Shares in Porsche were down 6.4% at 1012 GMT, placing the company at the bottom of Frankfurt's blue-chip index.
In April, Porsche announced it had shipped additional inventory to the U.S. to get ahead of the tariffs. It further stated that the 25% tariffs, which took effect in April, had impacted its business and that its revised outlook did not account for any future effects beyond May.
Porsche now expects revenue between €37 billion ($42.1 billion) and €38 billion in 2025, lower than its previous forecast of €39 billion to €40 billion. Its profit margin is now expected to drop to 6.5-8.5%, down from the earlier estimate of 10-12%.
Analysts' average estimates put Porsche’s operating margin at 9.7% on revenue of €38.8 billion, according to a poll by LSEG.

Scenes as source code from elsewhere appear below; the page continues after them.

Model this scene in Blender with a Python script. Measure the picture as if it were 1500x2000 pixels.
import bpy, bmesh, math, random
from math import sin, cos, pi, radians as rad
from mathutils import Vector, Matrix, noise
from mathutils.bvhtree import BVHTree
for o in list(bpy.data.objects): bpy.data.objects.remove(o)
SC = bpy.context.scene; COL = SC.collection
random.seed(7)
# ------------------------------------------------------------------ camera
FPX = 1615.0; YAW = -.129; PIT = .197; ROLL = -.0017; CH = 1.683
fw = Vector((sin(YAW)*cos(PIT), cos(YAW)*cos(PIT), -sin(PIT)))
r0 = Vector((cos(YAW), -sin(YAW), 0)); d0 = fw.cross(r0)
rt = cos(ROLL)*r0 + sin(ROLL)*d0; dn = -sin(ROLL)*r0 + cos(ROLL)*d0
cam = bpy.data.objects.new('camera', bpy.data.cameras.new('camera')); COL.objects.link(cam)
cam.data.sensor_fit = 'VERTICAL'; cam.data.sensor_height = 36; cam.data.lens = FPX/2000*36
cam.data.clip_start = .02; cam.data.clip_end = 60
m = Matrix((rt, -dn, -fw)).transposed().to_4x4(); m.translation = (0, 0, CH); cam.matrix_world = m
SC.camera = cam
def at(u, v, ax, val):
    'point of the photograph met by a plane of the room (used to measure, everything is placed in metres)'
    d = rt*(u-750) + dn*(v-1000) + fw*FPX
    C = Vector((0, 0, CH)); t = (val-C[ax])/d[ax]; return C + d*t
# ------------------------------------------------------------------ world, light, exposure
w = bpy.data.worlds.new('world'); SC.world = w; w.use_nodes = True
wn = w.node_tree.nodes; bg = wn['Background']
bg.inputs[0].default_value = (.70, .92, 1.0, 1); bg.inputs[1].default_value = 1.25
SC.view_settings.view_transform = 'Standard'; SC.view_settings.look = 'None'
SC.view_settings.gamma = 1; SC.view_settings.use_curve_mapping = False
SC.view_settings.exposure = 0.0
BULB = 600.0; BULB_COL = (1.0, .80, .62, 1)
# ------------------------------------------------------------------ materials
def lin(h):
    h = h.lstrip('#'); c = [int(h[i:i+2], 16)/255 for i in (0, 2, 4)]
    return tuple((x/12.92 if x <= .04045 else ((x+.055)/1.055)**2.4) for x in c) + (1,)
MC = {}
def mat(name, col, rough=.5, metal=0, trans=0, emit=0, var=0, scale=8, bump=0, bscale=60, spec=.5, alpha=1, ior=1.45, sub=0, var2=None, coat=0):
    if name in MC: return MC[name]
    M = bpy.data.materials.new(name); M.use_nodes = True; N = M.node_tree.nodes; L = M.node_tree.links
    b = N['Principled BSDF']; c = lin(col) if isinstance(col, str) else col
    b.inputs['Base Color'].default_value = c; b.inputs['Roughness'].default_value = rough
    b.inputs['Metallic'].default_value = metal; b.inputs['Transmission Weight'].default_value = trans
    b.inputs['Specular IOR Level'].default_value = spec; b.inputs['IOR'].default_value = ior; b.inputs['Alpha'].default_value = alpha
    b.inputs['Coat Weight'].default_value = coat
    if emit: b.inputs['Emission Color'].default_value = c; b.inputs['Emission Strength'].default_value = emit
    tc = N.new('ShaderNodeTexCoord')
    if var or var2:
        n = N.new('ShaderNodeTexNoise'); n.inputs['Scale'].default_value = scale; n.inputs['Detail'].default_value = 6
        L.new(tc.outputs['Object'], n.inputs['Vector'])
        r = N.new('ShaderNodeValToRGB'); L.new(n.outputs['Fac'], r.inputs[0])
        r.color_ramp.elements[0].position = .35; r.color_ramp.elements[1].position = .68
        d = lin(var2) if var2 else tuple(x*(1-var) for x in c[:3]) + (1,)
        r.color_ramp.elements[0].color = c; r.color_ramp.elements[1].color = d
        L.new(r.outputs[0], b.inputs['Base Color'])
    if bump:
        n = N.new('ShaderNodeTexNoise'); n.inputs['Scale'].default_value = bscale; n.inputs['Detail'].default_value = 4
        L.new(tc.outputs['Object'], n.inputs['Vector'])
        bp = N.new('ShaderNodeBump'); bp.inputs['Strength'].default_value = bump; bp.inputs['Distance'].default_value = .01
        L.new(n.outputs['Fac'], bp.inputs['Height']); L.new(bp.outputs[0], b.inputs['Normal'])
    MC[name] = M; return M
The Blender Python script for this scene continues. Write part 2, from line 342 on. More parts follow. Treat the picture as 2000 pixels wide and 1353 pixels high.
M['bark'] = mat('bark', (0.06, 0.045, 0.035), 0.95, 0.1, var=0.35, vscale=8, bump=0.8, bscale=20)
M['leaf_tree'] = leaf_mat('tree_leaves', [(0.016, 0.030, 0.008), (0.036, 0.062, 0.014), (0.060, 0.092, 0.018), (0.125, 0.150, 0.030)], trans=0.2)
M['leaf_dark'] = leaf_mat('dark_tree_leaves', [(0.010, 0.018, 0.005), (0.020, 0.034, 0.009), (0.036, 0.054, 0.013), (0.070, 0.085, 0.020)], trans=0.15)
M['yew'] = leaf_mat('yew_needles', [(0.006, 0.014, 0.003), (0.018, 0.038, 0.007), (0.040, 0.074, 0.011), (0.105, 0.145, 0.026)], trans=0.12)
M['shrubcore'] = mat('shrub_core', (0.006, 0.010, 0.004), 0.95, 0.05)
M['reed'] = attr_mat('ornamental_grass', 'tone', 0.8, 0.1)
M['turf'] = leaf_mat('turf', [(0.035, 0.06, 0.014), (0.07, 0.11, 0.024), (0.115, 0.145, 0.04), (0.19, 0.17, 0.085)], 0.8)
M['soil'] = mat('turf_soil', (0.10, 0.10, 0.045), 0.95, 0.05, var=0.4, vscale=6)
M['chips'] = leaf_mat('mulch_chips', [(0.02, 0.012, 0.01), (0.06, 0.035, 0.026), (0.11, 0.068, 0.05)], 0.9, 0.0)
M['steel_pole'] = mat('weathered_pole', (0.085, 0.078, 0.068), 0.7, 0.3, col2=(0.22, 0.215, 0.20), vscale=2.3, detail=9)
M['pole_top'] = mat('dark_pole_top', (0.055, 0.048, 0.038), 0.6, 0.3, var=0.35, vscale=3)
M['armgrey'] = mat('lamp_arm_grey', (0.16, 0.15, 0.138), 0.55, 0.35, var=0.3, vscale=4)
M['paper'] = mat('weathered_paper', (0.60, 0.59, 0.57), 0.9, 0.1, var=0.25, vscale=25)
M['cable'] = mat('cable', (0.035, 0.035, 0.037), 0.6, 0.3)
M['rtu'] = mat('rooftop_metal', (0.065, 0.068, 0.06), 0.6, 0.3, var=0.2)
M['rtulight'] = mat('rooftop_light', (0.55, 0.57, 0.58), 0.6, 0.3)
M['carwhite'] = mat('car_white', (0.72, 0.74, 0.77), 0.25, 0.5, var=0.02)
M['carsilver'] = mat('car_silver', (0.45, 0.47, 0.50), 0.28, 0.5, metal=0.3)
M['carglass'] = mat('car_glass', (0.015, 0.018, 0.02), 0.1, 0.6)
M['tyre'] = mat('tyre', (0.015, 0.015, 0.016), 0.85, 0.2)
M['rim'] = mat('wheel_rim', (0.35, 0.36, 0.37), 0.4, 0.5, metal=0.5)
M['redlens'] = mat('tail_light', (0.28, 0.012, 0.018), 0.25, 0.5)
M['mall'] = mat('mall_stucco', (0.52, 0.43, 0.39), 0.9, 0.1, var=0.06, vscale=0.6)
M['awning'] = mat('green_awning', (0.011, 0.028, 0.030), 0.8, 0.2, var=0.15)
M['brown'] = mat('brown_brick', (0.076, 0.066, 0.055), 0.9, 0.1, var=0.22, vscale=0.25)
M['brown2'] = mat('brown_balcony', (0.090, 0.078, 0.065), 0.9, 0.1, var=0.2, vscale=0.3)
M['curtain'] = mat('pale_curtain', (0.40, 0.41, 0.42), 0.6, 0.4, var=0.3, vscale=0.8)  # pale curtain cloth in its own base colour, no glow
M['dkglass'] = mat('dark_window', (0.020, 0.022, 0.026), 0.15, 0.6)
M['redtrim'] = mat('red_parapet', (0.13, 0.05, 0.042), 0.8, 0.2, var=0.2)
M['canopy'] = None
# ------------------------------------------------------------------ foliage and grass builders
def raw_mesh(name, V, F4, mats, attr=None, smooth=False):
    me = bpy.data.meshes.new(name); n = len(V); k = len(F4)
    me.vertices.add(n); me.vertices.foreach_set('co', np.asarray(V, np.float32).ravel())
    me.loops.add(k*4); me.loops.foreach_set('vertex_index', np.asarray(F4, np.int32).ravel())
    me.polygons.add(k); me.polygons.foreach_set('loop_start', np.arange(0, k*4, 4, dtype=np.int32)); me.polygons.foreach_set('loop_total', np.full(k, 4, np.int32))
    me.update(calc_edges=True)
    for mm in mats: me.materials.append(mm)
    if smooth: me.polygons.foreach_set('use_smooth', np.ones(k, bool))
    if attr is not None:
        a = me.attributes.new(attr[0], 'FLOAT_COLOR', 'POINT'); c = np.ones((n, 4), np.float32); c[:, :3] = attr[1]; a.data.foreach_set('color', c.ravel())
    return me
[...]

The company also announced it would halt plans to expand high-performance battery production at its Cellforce subsidiary, citing a decline in demand for all-electric luxury cars in China.
"We believe the company is taking this opportunity to set conservative estimates," analysts at JP Morgan said.
Once valued higher than its parent company Volkswagen at its stock market debut in 2022, Porsche has since struggled, particularly with low sales in China, which plummeted 42% in the first quarter.
Bill Russo, CEO of Shanghai-based advisory firm Automobility, explained that Chinese customers have increasingly turned to domestic electric vehicle brands due to their improved technological offerings.
"No foreign company expected Chinese brands to surpass the foreign ones in terms of equity, especially European brands," Russo said.